Playwright Steven Dietz has proved over his 30-plus year career his talent and love for the medium. He has over 30 plays underneath his belt, such as his off-Broadway show “Fiction” and now splits his time between Seattle, Wash and Austin, Texas, where he began shaping new minds teaching directing and playwriting at The University of Texas. Though his numerous accomplishments may place him among great playwrights, Dietz doesn’t let that seep into his approachable personality—he still makes a point of remembering the names of those that he talks to as he greets you with his beaming smile. The Art + Entertainment Writing class at St. Edward’s University had the pleasure of interviewing Dietz during his visit to the classroom.
Below is an edited transcript:
For both directing and writing what is your first step when you begin a project?
It’s different for every play, but if there’s a unifier for those I would say it’s something that I don’t know, or something I have a question about, or something that troubles me. When I started to write a play to say something I knew or to make a point about something I felt, those plays didn’t go very far or they went off the rails. That question [I ask] manifests maybe as a couple of characters, a setting, or a title.
Why Austin and Seattle?
I was living in Minneapolis for a long time and a theater in Seattle had never commissioned a new play, which is a fancy word for hiring a playwright to write a play for them. I knew some of the directors there and they brought me out. Austin was because UT wanted to put a professional working playwright on faculty and I was the fortunate recipient of that in 2006.
I saw that you went to school at the University of Northern Colorado for theatre arts so I know your passion for theater was present there, but what about before then? Did you grow up immersed in the thespian world?
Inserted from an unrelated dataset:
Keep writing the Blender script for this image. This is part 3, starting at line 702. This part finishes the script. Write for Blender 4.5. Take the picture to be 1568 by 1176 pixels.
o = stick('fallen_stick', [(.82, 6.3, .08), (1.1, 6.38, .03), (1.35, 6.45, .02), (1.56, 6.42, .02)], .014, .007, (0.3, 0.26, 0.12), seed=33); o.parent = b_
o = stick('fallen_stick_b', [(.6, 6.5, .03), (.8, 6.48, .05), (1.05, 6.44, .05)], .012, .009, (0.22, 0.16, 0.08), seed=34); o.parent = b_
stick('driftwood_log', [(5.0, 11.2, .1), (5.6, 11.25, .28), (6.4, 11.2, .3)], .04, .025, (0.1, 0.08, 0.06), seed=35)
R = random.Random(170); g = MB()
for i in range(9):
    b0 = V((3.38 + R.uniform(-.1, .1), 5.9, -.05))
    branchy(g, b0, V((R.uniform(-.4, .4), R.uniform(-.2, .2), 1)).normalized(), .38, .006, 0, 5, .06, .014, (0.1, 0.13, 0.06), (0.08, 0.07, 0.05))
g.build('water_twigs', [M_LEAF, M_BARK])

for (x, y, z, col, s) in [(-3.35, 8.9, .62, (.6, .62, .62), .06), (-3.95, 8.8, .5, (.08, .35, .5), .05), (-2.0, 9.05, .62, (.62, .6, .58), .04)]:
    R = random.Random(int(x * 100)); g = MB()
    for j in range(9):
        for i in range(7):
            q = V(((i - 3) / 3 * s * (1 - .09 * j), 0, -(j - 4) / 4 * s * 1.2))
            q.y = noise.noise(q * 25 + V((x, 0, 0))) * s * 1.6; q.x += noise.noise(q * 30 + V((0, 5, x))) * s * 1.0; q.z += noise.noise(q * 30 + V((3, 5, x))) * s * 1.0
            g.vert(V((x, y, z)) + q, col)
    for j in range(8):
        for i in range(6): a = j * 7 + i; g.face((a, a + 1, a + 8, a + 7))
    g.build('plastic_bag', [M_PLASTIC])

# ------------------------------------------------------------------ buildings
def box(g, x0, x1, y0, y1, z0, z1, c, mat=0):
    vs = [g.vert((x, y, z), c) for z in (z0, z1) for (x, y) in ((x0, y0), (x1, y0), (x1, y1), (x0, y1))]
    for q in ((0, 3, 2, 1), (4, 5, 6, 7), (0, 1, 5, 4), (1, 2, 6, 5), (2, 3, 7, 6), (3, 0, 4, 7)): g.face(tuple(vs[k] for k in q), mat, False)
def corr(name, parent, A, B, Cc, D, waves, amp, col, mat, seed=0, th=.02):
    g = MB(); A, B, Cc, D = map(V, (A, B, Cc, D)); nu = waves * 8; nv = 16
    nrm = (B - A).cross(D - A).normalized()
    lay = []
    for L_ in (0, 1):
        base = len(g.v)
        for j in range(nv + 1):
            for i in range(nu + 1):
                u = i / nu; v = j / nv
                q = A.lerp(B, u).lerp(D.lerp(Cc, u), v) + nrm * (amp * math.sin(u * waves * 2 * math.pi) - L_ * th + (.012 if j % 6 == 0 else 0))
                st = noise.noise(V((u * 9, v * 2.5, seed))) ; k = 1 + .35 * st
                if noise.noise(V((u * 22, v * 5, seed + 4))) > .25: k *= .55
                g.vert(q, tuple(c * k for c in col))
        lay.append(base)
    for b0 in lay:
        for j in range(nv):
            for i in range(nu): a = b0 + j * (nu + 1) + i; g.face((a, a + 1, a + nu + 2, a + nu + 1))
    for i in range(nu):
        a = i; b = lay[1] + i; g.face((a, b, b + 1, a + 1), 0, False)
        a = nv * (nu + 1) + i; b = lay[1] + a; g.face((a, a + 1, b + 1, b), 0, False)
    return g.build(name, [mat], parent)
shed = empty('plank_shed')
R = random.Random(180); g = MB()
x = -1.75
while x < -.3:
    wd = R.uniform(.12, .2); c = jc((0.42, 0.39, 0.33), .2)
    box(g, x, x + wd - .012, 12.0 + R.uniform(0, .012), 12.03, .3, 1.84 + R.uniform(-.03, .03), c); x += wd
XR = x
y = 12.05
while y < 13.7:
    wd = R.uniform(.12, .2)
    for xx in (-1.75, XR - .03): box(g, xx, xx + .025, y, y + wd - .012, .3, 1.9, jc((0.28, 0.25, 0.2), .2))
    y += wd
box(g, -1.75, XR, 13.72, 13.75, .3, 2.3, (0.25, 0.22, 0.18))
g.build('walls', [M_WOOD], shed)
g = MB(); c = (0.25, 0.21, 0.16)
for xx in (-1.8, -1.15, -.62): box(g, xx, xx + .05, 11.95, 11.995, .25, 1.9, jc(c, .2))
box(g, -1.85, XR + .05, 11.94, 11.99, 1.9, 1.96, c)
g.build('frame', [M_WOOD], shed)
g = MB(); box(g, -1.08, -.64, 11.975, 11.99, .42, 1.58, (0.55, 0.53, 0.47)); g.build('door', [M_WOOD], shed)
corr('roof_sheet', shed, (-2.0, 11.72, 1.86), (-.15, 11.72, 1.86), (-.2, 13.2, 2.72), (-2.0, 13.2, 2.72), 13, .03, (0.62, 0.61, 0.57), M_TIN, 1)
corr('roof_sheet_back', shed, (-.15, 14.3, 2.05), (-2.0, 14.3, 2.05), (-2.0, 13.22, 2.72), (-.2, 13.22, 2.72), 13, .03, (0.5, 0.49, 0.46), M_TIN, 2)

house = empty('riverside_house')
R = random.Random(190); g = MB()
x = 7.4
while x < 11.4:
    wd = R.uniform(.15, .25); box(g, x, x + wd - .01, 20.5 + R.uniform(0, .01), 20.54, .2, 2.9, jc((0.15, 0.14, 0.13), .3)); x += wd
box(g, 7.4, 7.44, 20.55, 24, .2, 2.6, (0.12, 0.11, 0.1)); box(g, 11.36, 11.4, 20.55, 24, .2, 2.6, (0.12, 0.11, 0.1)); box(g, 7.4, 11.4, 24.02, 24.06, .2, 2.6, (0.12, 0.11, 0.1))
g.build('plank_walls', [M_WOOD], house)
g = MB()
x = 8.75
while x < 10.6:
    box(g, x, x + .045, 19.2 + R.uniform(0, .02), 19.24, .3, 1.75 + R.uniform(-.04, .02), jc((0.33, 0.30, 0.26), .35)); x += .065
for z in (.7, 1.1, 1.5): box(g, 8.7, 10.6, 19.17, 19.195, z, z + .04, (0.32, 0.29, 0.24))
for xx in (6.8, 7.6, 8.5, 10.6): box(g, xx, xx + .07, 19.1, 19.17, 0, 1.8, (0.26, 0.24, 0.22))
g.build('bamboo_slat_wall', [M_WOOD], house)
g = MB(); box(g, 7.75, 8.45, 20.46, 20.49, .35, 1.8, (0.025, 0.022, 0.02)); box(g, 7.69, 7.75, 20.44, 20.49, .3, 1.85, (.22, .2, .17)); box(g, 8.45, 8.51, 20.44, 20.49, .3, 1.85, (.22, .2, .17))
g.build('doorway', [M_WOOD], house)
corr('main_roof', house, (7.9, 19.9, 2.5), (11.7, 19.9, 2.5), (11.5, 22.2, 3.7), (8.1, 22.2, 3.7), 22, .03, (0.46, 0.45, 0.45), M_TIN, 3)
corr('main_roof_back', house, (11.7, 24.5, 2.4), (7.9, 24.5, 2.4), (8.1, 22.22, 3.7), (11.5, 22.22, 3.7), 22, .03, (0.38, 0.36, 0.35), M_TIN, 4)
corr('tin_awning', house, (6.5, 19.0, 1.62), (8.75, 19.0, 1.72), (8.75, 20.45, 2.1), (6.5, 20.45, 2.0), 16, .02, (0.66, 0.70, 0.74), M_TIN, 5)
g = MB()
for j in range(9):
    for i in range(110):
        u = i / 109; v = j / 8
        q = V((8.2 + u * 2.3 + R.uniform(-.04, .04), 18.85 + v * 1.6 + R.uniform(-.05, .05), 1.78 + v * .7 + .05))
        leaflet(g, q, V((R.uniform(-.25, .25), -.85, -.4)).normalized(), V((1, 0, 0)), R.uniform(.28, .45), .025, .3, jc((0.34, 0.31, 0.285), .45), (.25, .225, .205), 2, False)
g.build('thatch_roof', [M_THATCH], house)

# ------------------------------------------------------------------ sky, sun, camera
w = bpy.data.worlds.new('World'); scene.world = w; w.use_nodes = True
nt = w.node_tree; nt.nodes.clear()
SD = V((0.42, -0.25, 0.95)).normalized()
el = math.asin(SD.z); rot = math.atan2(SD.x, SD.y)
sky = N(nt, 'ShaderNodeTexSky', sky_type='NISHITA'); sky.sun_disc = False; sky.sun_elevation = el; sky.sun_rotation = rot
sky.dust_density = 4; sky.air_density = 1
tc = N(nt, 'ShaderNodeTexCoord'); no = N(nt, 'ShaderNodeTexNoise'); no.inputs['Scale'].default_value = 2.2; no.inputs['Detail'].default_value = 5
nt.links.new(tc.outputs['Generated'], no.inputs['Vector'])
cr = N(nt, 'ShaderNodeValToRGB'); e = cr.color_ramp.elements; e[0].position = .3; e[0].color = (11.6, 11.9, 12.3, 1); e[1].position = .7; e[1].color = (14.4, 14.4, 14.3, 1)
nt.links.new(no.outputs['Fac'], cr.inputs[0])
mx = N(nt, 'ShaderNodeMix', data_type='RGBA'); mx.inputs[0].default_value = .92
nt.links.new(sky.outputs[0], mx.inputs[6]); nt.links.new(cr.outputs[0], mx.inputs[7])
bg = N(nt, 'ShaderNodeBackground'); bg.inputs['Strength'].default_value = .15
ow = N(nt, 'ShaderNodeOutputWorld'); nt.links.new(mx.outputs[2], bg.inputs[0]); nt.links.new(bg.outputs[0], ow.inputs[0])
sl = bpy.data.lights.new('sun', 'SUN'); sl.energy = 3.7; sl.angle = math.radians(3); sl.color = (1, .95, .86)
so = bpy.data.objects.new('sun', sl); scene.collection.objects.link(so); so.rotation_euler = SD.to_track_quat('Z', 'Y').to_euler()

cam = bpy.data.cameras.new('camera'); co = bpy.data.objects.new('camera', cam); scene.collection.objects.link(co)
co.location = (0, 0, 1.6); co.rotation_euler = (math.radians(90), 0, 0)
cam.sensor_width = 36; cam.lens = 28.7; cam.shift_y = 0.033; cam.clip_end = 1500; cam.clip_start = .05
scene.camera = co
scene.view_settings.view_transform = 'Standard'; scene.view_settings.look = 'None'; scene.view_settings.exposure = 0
I didn’t see a play until I was in a play. My parents didn’t see a play until I wrote a play. I was a kid playing baseball and horsing around. I got put in plays in high school because I had a loud voice. I fell in love with it.
How would you describe being on the other end of criticism? How do you deal with it?
There seems to be a hard and fast understanding that you don’t personally follow up with the critic. I just always try to remember that my play is not as bad as she [critic] says. I’m not writing a play for the critic. I’m imagining an audience member. I want to entertain you but I want to disrupt you.
You teach at UT Austin. What's the first tip or lesson you give to your students when they take your playwriting or directing classes?
I have writing students essentially write five line plays. Try to make little units of energy; these little artificially constructed bursts. Little narrative explosions. It’s to disabuse them [students] of an idea and a leisurely approach of welcoming the audience in. The main thing for directors are two characters are in the same scene but not in the same story. Too often when we direct plays we have the actors agree on what the scene is about.
What do you find more enjoyable now playwriting or directing?
In the rehearsal room I find directing the most enjoyable but I feel that I am lucky to be able to do them both.